Posted on 02/11/2017 7:12:02 AM PST by C19fan
Rio de Janeiro pulled off last year's Olympics, keeping crime at bay and fending off dire forecasts of corruption, environmental degradation, and cost overruns. Six months after South America's first games, the floodgates have burst.
(Excerpt) Read more at hosted.ap.org ...
Always the same.
On one of the bigger Greek Islands with complete control given to the IOC. The Athens games pretty much bankrupted Greece. With said island you build all the venues on a permanent basis. The IOC then controls hotels and all other revenue generators. Broadcast rights provide enough to upgrade the venues between Olympics. No one gets to the island without IOC extreme vetting. It might actually make the IOC quite a lot of money but it would require a degree of vision that I don’t think the IOC has. They seem wedded to the traveling circus model.
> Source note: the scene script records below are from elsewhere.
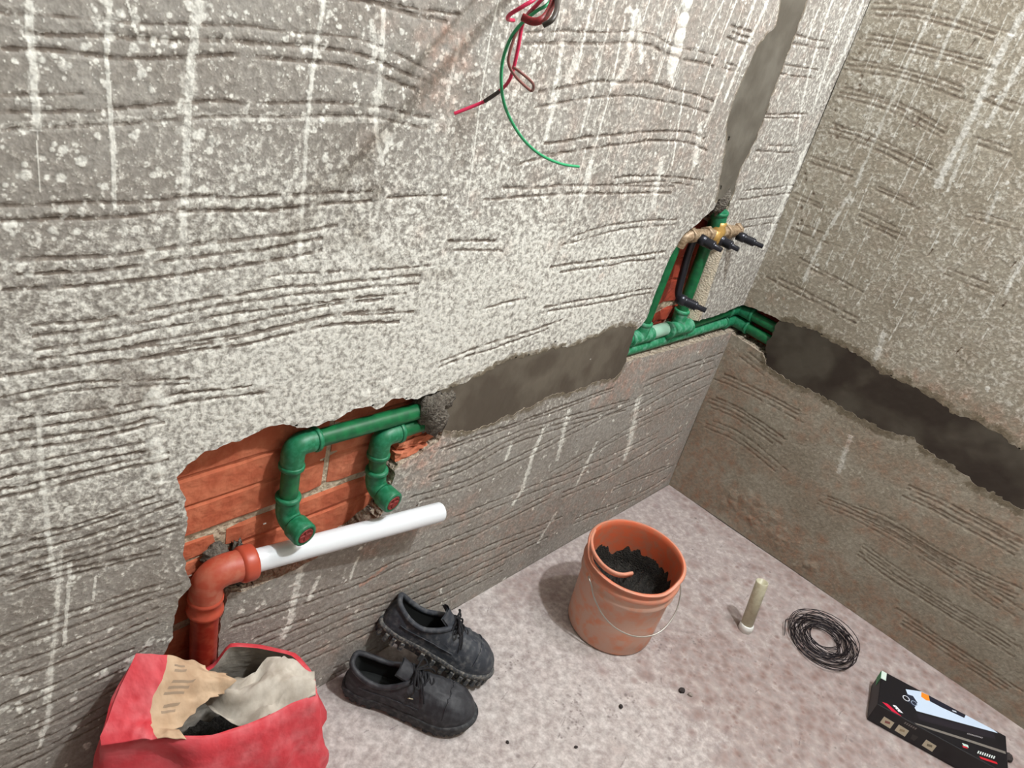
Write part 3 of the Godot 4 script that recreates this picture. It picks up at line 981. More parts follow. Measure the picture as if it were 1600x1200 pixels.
func ground() -> void:
	var f := Face.new(-1.70, -1.30, 0.0, 0.0, 0.00135)
	var n := FastNoiseLite.new()
	n.seed = 25
	n.frequency = 1.3
	n.fractal_octaves = 3
	# pinkish brown patches and stains of clay water, dark specks, pale spills
	blotch(f, 2, -0.60, -0.54, 0.16, 0.16, 300, 180)
	blotch(f, 2, -0.50, -0.70, 0.24, 0.24, 500, 180)
	blotch(f, 2, -0.70, -0.80, 0.2, 0.14, 240, 110)
	blotch(f, 2, -0.78, -0.06, 0.10, 0.06, 160, 110)  # pinkish patch on the floor left of the bucket
	blotch(f, 2, -0.45, -0.25, 0.3, 0.2, 260, 50)
	blotch(f, 2, -0.25, -0.85, 0.5, 0.6, 1500, 170)
	blotch(f, 2, -1.05, -0.55, 0.1, 0.08, 90, 60)
	blotch(f, 2, -0.38, -0.50, 0.02, 0.02, 30, 170)
	blotch(f, 2, -0.03, -0.6, 0.04, 0.9, 300, 150)
	for k in 380:
		f.dab(1, rng.randf_range(-1.6, -0.05), rng.randf_range(-1.25, -0.03), 0.001 + 0.006 * pow(rng.randf(), 5.0), rng.randf_range(60, 200), 0.7)
	for at: Array in [[-0.95, -0.36], [-0.87, -0.44], [-0.52, -0.45], [-0.62, -0.38], [-1.0, -0.20], [-0.98, -0.4]]:
		for k in 26:
			f.dab(1, at[0] + rng.randfn() * 0.03, at[1] + rng.randfn() * 0.012, rng.randf_range(0.001, 0.005), rng.randf_range(70, 190), 0.8)
	for k in 130:   # scrapes
		var p := Vector2(rng.randf_range(-1.4, -0.1), rng.randf_range(-1.1, -0.05))
		f.stroke(1, PackedVector2Array([p, p + Vector2(rng.randf_range(0.004, 0.03), rng.randf_range(-0.004, 0.012))]), 0.0022, rng.randf_range(40, 130), n, 0.5, 0.6)
	for k in 60:   # a dried ring left by a tin
		var a := TAU * k / 60.0
		f.dab(1, -0.51 + 0.034 * cos(a), -0.385 + 0.034 * sin(a), rng.randf_range(0.004, 0.008), rng.randf_range(10, 70), 0.9)
	var front := func(u: float, v: float) -> float: return face_height(f, n, u, v, 0.0008, 0.003, 0.002)
	var cover := zone_map(f, [[-0.95, -0.45, 0.96], [-1.2, -0.4, 0.86], [-0.8, -0.3, 0.84], [-0.85, -0.62, 0.8], [-0.6, -0.6, 0.36], [-0.4, -0.3, 0.42], [-0.2, -0.7, 0.18], [-0.1, -1.1, 0.05], [-0.7, -0.75, 0.34], [-1.0, -0.1, 0.86], [-1.05, -0.22, 0.9], [-0.3, -0.05, 0.4], [-0.6, -0.08, 0.55], [-0.5, -0.42, 0.5], [-0.4, -0.95, 0.3]])
	var skin := face_material(f, cover, Color8(178, 167, 163), Color8(164, 151, 148), Color8(204, 200, 197), Color8(130, 107, 101), Color8(92, 84, 82), 0.08, 0.8, 0.05, 0.0034)
	var to := Transform3D(Basis(Vector3.RIGHT, Vector3(0, 0, -1), Vector3.UP), Vector3.ZERO)
	var floor_top := struct("floor", sheet(to, f, 210, 160, front, [], [], [[-3.3, -2.3, -1.70, 0.0], [-1.70, -2.3, 0.0, -1.30]]), skin, "bare pale concrete floor with pinkish clay stains and specks")
	var base := obj("floor_slab", box_mesh(Vector3(3.7, 0.1, 2.7), 0.001), M.joint, floor_top)
	base.position = Vector3(-1.6, -0.062, 1.08)

# ------------------------------------------------------------------ pipes
func bend(a: Vector3, corner: Vector3, b: Vector3, r: float, n := 8) -> PackedVector3Array:
	var p := corner + (a - corner).normalized() * r
	var q := corner + (b - corner).normalized() * r
	var out := PackedVector3Array([a])
	for k in n + 1:
		var t := float(k) / n
		out.append(p.lerp(corner, t).lerp(corner.lerp(q, t), t))
	out.append(b)
	return out

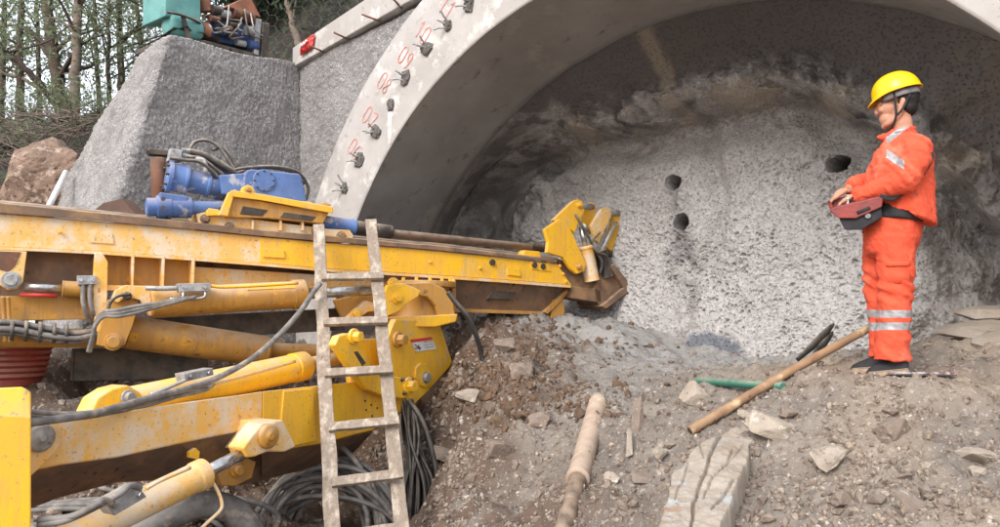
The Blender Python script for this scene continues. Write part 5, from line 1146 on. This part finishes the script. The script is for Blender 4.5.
# flat printed board by the shoes
c = P(916, 375, 4.38); bx = np.array([.98, .18, -.02]); bx /= np.linalg.norm(bx); by = np.cross([0, .08, 1], bx); by /= np.linalg.norm(by); bz = np.cross(bx, by)
bo = thing('printed_board', c, 'thin speckled grey board lying flat behind the black shoes', 'board')
mb = MB(); mb.box(c+np.array([0, 0, .008]), (.33, .22, .012), (bx, by, bz)); mb.build('board', mat('BoardPrint', srgb(190, 186, 188), srgb(150, 140, 146), 30, (.45, .55), rough=.6, layers=((srgb(122, 76, 86), 16, .54, .58), (srgb(84, 80, 84), 24, .6, .64)), bumps=()), bo, bevel=.002)
mb = MB(); mb.box(c+np.array([0, 0, -.003]), (.335, .225, .008), (bx, by, bz)); mb.build('rim', M['dark_steel'], bo)

def rock(px, py, Y, wpx, hpx, depth, seed, mt, label, rot=(0, 0, 0), n=18, sub=3, amp=.08, name='rock', sink=.25):
    s = Y/F; c = P(px, py, Y); g = gz(c[0], c[1]); hh = hpx*s
    mb = MB(); rockmesh(mb, c, (wpx*s, depth, hh), seed, n, rot, sub=sub, amp=amp); o = mb.build(name, mt); tag(o, label, 'rock', 'rocks on the muck heap'); return o
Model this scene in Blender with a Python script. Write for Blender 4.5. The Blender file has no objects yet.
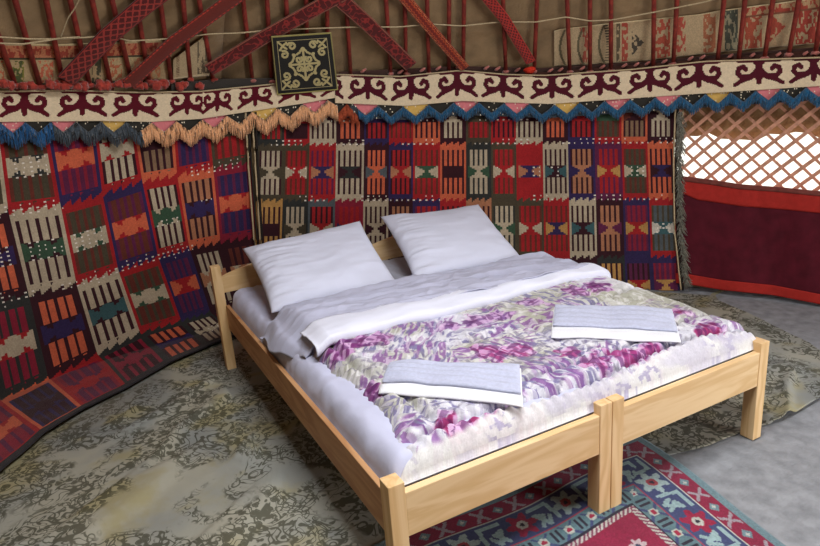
import bpy, bmesh, math, random
import numpy as np
from mathutils import Vector, Matrix
random.seed(4); RNG = np.random.default_rng(4)
S = bpy.context.scene; COL = S.collection
R = math.radians

# ------------------------------------------------------------------ camera (measured from the bed)
CP = np.array([-0.5555, -1.3088, 1.4176]); YAW, PIT, ROL, FL = 0.47252, 0.28350, -0.07495, 620.46
FW = np.array([math.sin(YAW)*math.cos(PIT), math.cos(YAW)*math.cos(PIT), -math.sin(PIT)])
RT = np.array([math.cos(YAW), -math.sin(YAW), 0.0]); UPV = np.cross(RT, FW)
R2 = RT*math.cos(ROL)+UPV*math.sin(ROL); U2 = -RT*math.sin(ROL)+UPV*math.cos(ROL)
cam = bpy.data.cameras.new('camera'); co = bpy.data.objects.new('camera', cam); COL.objects.link(co)
cam.sensor_width = 36; cam.lens = FL*36/820; cam.clip_start = .02; cam.clip_end = 500
M = Matrix(((R2[0], U2[0], -FW[0], CP[0]), (R2[1], U2[1], -FW[1], CP[1]), (R2[2], U2[2], -FW[2], CP[2]), (0, 0, 0, 1)))
co.matrix_world = M; S.camera = co

# ------------------------------------------------------------------ the round tent: centre, radius
CX, CY, RW = 0.30, -0.40, 3.15
def ray(x, y):
    x = np.asarray(x, float); y = np.asarray(y, float)
    d = FW*FL + (x[..., None]-410)*R2 - (y[..., None]-273)*U2
    return d/np.linalg.norm(d, axis=-1, keepdims=True)
def atz(x, y, z=0.):
    d = ray(x, y); return CP + d*((z-CP[2])/d[..., 2:3])
def wallpt(x, y, r):                     # where a line of sight meets the round wall
    d = ray(x, y); a = d[..., 0]**2+d[..., 1]**2
    o = CP[:2]-np.array([CX, CY]); b = d[..., 0]*o[0]+d[..., 1]*o[1]; c = o@o-np.asarray(r)**2
    t = (-b+np.sqrt(b*b-a*c))/a
    return CP + d*t[..., None]
RZ0, RK = 1.48, 1.08
def roofpt(x, y, off=0.):
    d = ray(x, y); lo = np.zeros(d.shape[:-1]); hi = lo+8
    for _ in range(40):
        m = (lo+hi)/2; P = CP+d*m[..., None]
        f = np.hypot(P[..., 0]-CX, P[..., 1]-CY)-(RW-off-RK*np.maximum(P[..., 2]-RZ0, 0))
        hi = np.where(f > 0, m, hi); lo = np.where(f > 0, lo, m)
    return CP+d*((lo+hi)/2)[..., None]
def cyl(th, z, r): return np.stack([CX+r*np.sin(th), CY+r*np.cos(th), z+0*th], -1)
def theta(P): return np.arctan2(P[..., 0]-CX, P[..., 1]-CY)

# ------------------------------------------------------------------ noise (numpy)
def _h(i, j, s):
    n = (i.astype(np.int64)*374761393 + j.astype(np.int64)*668265263 + s*982451653) & 0xffffffff
    n = ((n ^ (n >> 13))*1274126177) & 0xffffffff
    return ((n ^ (n >> 16)) & 0xffff)/65535.
def vn(x, y, s=0):
    x = np.asarray(x, float); y = np.asarray(y, float); x, y = np.broadcast_arrays(x, y)
    i = np.floor(x); j = np.floor(y); fx = x-i; fy = y-j; fx = fx*fx*(3-2*fx); fy = fy*fy*(3-2*fy)
    a = _h(i, j, s); b = _h(i+1, j, s); c = _h(i, j+1, s); d = _h(i+1, j+1, s)
    return (a*(1-fx)+b*fx)*(1-fy)+(c*(1-fx)+d*fx)*fy
def fbm(x, y, s=0, o=4):
    v = 0; a = .5; t = 0
    for k in range(o): v = v+a*vn(np.asarray(x)*2**k, np.asarray(y)*2**k, s+k*7); t += a; a *= .5
    return v/t
def ss(a, b, x): t = np.clip((x-a)/(b-a), 0, 1); return t*t*(3-2*t)
def polyd(X, Y, pts):
    D = np.full(np.broadcast(X, Y).shape, 1e9)
    for (x0, y0), (x1, y1) in zip(pts[:-1], pts[1:]):
        dx, dy = x1-x0, y1-y0; L = dx*dx+dy*dy+1e-12
        t = np.clip(((X-x0)*dx+(Y-y0)*dy)/L, 0, 1)
        D = np.minimum(D, np.hypot(X-x0-t*dx, Y-y0-t*dy))
    return D

# ------------------------------------------------------------------ materials
MATS = {}
def lin(c): return tuple(((v/255)/12.92 if v/255 <= .04045 else ((v/255+.055)/1.055)**2.4) for v in c)
def mat(name, rgb=(128, 128, 128), rough=.9, attr=False, nscale=60, namt=.12, bump=.15, bscale=400, sheen=0., trans=0., spec=.2, weave=False):
    if name in MATS: return MATS[name]
    m = bpy.data.materials.new(name); m.use_nodes = True; N = m.node_tree.nodes; L = m.node_tree.links
    b = N['Principled BSDF']; b.inputs['Roughness'].default_value = rough
    b.inputs['Specular IOR Level'].default_value = spec; b.inputs['Sheen Weight'].default_value = sheen
    tc = N.new('ShaderNodeTexCoord')
    if attr:
        a = N.new('ShaderNodeAttribute'); a.attribute_name = 'col'; src = a.outputs['Color']
    else:
        a = N.new('ShaderNodeRGB'); a.outputs[0].default_value = (*lin(rgb), 1); src = a.outputs[0]
    n = N.new('ShaderNodeTexNoise'); n.inputs['Scale'].default_value = nscale; n.inputs['Detail'].default_value = 4
    L.new(tc.outputs['Object'], n.inputs['Vector'])
    mr = N.new('ShaderNodeMapRange'); mr.inputs['To Min'].default_value = 1-namt; mr.inputs['To Max'].default_value = 1+namt
    mr.inputs['From Min'].default_value = .3; mr.inputs['From Max'].default_value = .7
    L.new(n.outputs['Fac'], mr.inputs['Value'])
    mx = N.new('ShaderNodeVectorMath'); mx.operation = 'SCALE'
    L.new(src, mx.inputs[0]); L.new(mr.outputs[0], mx.inputs['Scale']); L.new(mx.outputs[0], b.inputs['Base Color'])
    if bump:
        n2 = N.new('ShaderNodeTexNoise'); n2.inputs['Scale'].default_value = bscale; n2.inputs['Detail'].default_value = 2
        L.new(tc.outputs['Object'], n2.inputs['Vector'])
        bp = N.new('ShaderNodeBump'); bp.inputs['Strength'].default_value = bump; bp.inputs['Distance'].default_value = .004
        L.new(n2.outputs['Fac'], bp.inputs['Height']); L.new(bp.outputs[0], b.inputs['Normal'])
    MATS[name] = m; return m
def wood(name, c1, c2, axis):
    if name in MATS: return MATS[name]
    m = bpy.data.materials.new(name); m.use_nodes = True; N = m.node_tree.nodes; L = m.node_tree.links
    b = N['Principled BSDF']; b.inputs['Roughness'].default_value = .55; b.inputs['Specular IOR Level'].default_value = .3
    tc = N.new('ShaderNodeTexCoord'); mp = N.new('ShaderNodeMapping')
    sc = [9, 9, 9]; sc[axis] = 1.1; mp.inputs['Scale'].default_value = sc
    L.new(tc.outputs['Object'], mp.inputs['Vector'])
    n = N.new('ShaderNodeTexNoise'); n.inputs['Scale'].default_value = 1.6; n.inputs['Detail'].default_value = 3; n.inputs['Distortion'].default_value = .6
    L.new(mp.outputs[0], n.inputs['Vector'])
    w = N.new('ShaderNodeMath'); w.operation = 'MULTIPLY'; w.inputs[1].default_value = 26; L.new(n.outputs['Fac'], w.inputs[0])
    f = N.new('ShaderNodeMath'); f.operation = 'SINE'; L.new(w.outputs[0], f.inputs[0])
    mr = N.new('ShaderNodeMapRange'); mr.inputs['From Min'].default_value = -1; L.new(f.outputs[0], mr.inputs['Value'])
    cr = N.new('ShaderNodeMix'); cr.data_type = 'RGBA'; cr.inputs['A'].default_value = (*lin(c1), 1); cr.inputs['B'].default_value = (*lin(c2), 1)
    L.new(mr.outputs[0], cr.inputs['Factor'])
    v = N.new('ShaderNodeTexVoronoi'); v.inputs['Scale'].default_value = 3.1; mk = N.new('ShaderNodeMapping')
    s3 = [1.6, 1.6, 1.6]; s3[axis] = .9; mk.inputs['Scale'].default_value = s3; mk.inputs['Location'].default_value = (.31, .7, .2)
    L.new(tc.outputs['Object'], mk.inputs['Vector']); L.new(mk.outputs[0], v.inputs['Vector'])
    kr = N.new('ShaderNodeMapRange'); kr.inputs['From Min'].default_value = .03; kr.inputs['From Max'].default_value = .085
    kr.inputs['To Min'].default_value = 1; kr.inputs['To Max'].default_value = 0; L.new(v.outputs['Distance'], kr.inputs['Value'])
    c3 = N.new('ShaderNodeMix'); c3.data_type = 'RGBA'; c3.inputs['B'].default_value = (*lin((176, 112, 62)), 1)
    L.new(kr.outputs[0], c3.inputs['Factor']); L.new(cr.outputs['Result'], c3.inputs['A']); L.new(c3.outputs['Result'], b.inputs['Base Color'])
    MATS[name] = m; return m

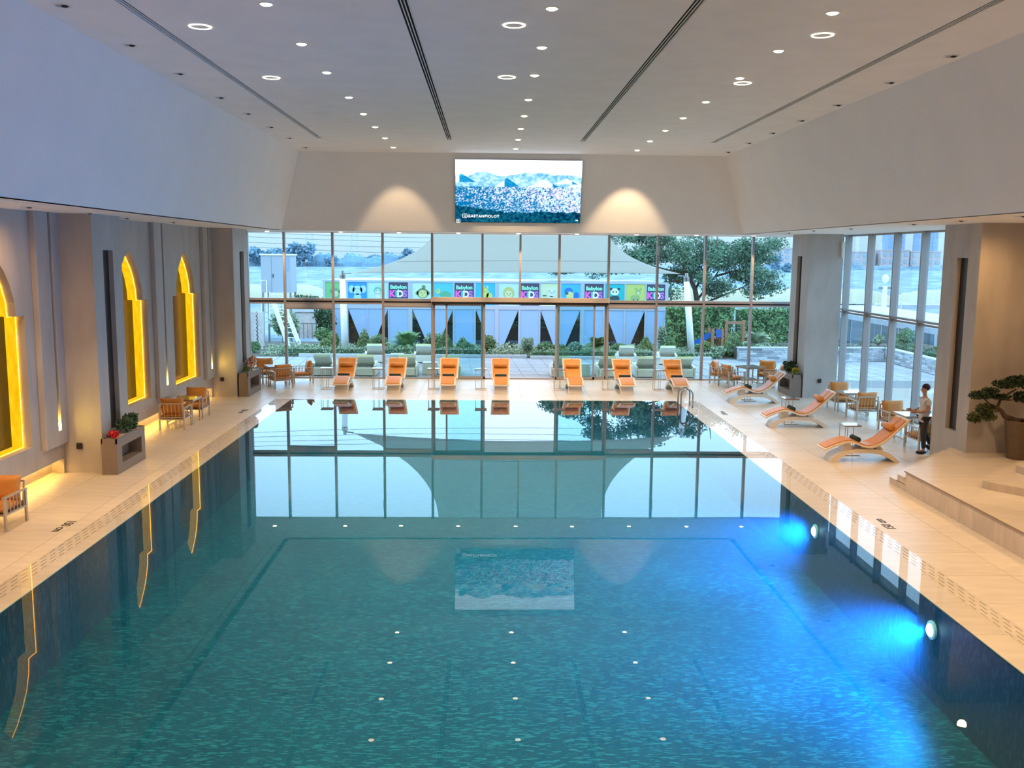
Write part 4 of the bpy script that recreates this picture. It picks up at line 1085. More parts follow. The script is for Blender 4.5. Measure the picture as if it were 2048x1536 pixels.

As with the UN, there is no reason for the US to fund this. Let the IOC raise money from donations from businesses or wealthy individuals.
What I find striking is that it’s never in the same place twice except for Lake Placid NY. 1938 and 1980.
- RE: amateurs. Concur. Even the non-NBA stars etc. are far from ‘natural athletes’ (funded to perform, just like the pros)
- Just like sports teams in any major city of the U.S. Taxpayers on the hook for private ventures.
IMO, we should get (MAYBE) the U.N. to vote on a few (2 Winter, 2 Summer) sites that all pay for (yeah, I know). Static sites for all to use...no need to spend OODLES of $$ for each NEW site/etc.
The rich are richer and the poor are poorer. Nothing ever changes.
Good idea, but I'd get the IOC to vote on and pay for the sites. Let them collect the revenues for use of the sites in the Olympics and future uses to underwrite the costs.
Heck, that group has to do SOMETHING!
Return the Summer Games permanently to Greece, figure out something similar for the Winter Games.
Indeed, right now they could hold the World Cup in the USA and the total operational costs would be likely under US$1 billion, given the fact many American football stadiums are easily converted to FIFA-certified soccer stadiums.